Supplied information:
┌──
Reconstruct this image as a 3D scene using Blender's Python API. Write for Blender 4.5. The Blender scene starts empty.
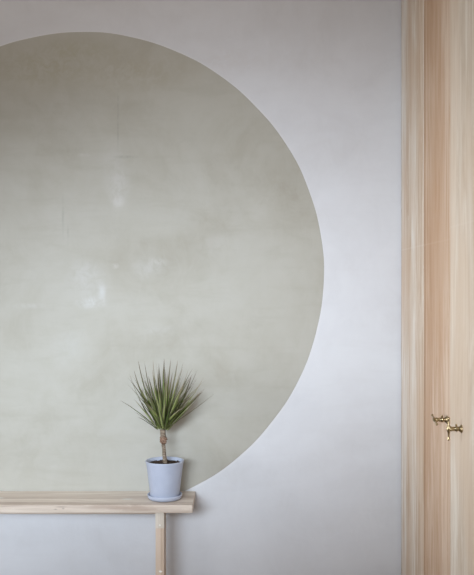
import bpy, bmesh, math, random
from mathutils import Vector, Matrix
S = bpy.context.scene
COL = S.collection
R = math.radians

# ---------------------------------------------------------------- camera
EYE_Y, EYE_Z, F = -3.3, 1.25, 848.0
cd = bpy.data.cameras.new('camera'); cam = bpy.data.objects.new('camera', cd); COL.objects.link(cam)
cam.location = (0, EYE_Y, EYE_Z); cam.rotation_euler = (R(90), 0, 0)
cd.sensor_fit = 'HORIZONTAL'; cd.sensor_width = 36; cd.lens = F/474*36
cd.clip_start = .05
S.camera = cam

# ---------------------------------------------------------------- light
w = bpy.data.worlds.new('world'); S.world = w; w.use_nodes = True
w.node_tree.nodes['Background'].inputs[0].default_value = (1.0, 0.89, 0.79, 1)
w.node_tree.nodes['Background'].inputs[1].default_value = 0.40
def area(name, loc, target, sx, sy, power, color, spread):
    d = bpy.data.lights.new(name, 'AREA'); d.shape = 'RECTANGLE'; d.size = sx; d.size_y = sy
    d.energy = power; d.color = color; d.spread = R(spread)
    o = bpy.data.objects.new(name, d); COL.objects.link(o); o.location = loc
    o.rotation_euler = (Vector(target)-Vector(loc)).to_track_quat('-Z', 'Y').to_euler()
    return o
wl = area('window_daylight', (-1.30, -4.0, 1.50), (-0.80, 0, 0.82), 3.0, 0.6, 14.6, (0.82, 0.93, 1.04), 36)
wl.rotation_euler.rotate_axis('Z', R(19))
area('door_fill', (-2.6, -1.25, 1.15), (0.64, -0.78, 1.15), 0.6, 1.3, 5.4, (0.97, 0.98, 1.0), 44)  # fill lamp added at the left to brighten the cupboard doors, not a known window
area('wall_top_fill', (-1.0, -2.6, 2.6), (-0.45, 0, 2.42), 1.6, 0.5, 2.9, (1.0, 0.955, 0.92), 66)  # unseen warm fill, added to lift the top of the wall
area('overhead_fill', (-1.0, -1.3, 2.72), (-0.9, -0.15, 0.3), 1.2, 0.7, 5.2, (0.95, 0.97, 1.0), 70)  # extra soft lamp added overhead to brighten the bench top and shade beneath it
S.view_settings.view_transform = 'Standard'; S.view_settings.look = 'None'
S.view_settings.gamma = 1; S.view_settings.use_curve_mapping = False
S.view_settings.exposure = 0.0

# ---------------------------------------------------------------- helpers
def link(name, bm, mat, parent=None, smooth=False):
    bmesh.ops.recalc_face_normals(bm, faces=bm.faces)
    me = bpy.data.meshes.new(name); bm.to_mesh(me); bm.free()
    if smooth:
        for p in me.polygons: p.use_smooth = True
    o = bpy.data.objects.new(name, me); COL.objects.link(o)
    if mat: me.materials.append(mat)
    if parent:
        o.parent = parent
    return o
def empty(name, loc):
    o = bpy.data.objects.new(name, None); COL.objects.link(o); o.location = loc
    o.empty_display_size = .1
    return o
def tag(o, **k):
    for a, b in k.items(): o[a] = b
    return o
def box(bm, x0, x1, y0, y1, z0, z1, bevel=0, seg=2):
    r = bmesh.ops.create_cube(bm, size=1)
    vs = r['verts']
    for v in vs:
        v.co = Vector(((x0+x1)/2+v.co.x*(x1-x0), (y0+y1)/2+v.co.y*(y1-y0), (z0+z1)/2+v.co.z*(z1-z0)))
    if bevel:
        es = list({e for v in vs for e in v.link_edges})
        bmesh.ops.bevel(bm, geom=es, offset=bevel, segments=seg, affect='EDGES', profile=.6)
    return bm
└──
┌──
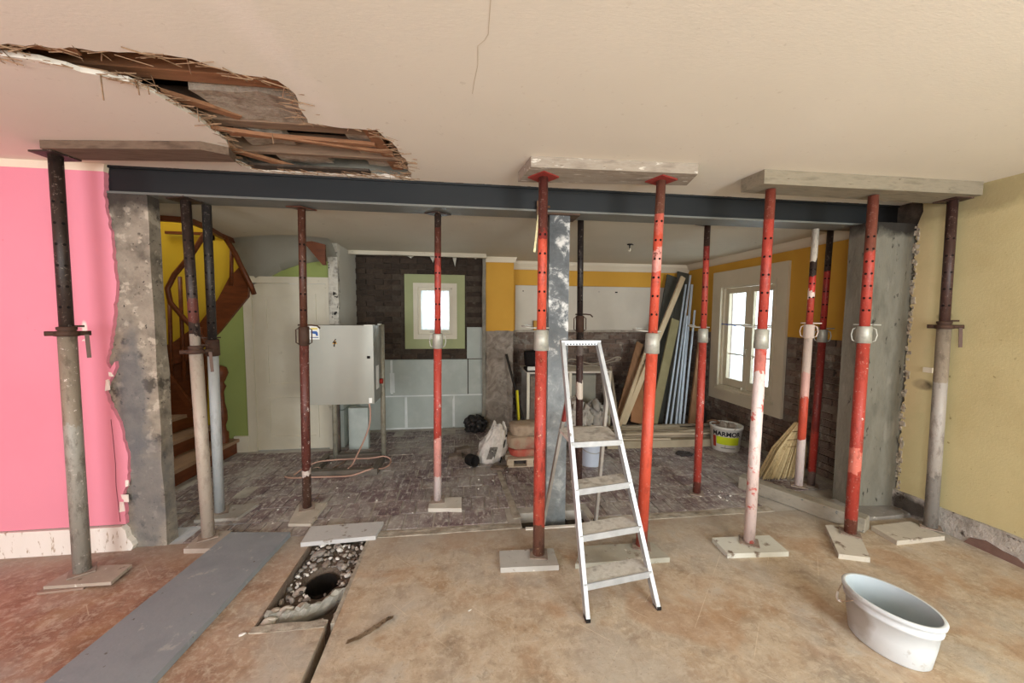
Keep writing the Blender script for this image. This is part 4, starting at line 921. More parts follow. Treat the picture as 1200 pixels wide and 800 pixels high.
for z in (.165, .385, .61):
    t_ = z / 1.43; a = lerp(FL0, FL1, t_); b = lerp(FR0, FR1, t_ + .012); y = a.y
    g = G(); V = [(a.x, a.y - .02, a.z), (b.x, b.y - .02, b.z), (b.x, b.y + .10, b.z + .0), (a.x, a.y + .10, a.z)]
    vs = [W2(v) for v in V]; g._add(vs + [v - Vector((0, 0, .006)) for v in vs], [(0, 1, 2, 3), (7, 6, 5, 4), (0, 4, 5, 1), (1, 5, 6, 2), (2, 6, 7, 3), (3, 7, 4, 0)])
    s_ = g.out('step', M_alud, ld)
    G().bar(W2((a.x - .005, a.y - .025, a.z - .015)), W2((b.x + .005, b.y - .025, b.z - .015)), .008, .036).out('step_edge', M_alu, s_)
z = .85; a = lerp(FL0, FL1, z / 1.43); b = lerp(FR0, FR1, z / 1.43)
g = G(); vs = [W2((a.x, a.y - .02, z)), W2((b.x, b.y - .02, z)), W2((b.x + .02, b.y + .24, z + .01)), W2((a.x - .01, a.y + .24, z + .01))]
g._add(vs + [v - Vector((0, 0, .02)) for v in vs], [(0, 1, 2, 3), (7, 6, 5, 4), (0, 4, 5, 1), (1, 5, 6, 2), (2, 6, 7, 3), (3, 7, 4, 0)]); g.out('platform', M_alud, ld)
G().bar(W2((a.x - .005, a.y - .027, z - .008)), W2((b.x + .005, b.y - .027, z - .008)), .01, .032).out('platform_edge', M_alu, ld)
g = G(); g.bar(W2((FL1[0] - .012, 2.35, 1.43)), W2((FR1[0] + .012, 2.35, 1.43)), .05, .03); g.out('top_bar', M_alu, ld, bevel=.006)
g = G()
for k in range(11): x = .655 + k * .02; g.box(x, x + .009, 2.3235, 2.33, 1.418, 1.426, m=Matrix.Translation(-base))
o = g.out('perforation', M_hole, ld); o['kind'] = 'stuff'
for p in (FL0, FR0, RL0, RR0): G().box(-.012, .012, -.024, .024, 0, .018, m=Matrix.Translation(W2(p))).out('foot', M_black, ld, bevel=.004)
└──
Set exercise: Omit all pictures and repeat exactly the lines from the one containing "Reconstruct this image" through the one containing "S.view_settings.exposure = 0.0", ends included, with nothing added.

Output below:
Reconstruct this image as a 3D scene using Blender's Python API. Write for Blender 4.5. The Blender scene starts empty.
import bpy, bmesh, math, random
from mathutils import Vector, Matrix
S = bpy.context.scene
COL = S.collection
R = math.radians

# ---------------------------------------------------------------- camera
EYE_Y, EYE_Z, F = -3.3, 1.25, 848.0
cd = bpy.data.cameras.new('camera'); cam = bpy.data.objects.new('camera', cd); COL.objects.link(cam)
cam.location = (0, EYE_Y, EYE_Z); cam.rotation_euler = (R(90), 0, 0)
cd.sensor_fit = 'HORIZONTAL'; cd.sensor_width = 36; cd.lens = F/474*36
cd.clip_start = .05
S.camera = cam

# ---------------------------------------------------------------- light
w = bpy.data.worlds.new('world'); S.world = w; w.use_nodes = True
w.node_tree.nodes['Background'].inputs[0].default_value = (1.0, 0.89, 0.79, 1)
w.node_tree.nodes['Background'].inputs[1].default_value = 0.40
def area(name, loc, target, sx, sy, power, color, spread):
    d = bpy.data.lights.new(name, 'AREA'); d.shape = 'RECTANGLE'; d.size = sx; d.size_y = sy
    d.energy = power; d.color = color; d.spread = R(spread)
    o = bpy.data.objects.new(name, d); COL.objects.link(o); o.location = loc
    o.rotation_euler = (Vector(target)-Vector(loc)).to_track_quat('-Z', 'Y').to_euler()
    return o
wl = area('window_daylight', (-1.30, -4.0, 1.50), (-0.80, 0, 0.82), 3.0, 0.6, 14.6, (0.82, 0.93, 1.04), 36)
wl.rotation_euler.rotate_axis('Z', R(19))
area('door_fill', (-2.6, -1.25, 1.15), (0.64, -0.78, 1.15), 0.6, 1.3, 5.4, (0.97, 0.98, 1.0), 44)  # fill lamp added at the left to brighten the cupboard doors, not a known window
area('wall_top_fill', (-1.0, -2.6, 2.6), (-0.45, 0, 2.42), 1.6, 0.5, 2.9, (1.0, 0.955, 0.92), 66)  # unseen warm fill, added to lift the top of the wall
area('overhead_fill', (-1.0, -1.3, 2.72), (-0.9, -0.15, 0.3), 1.2, 0.7, 5.2, (0.95, 0.97, 1.0), 70)  # extra soft lamp added overhead to brighten the bench top and shade beneath it
S.view_settings.view_transform = 'Standard'; S.view_settings.look = 'None'
S.view_settings.gamma = 1; S.view_settings.use_curve_mapping = False
S.view_settings.exposure = 0.0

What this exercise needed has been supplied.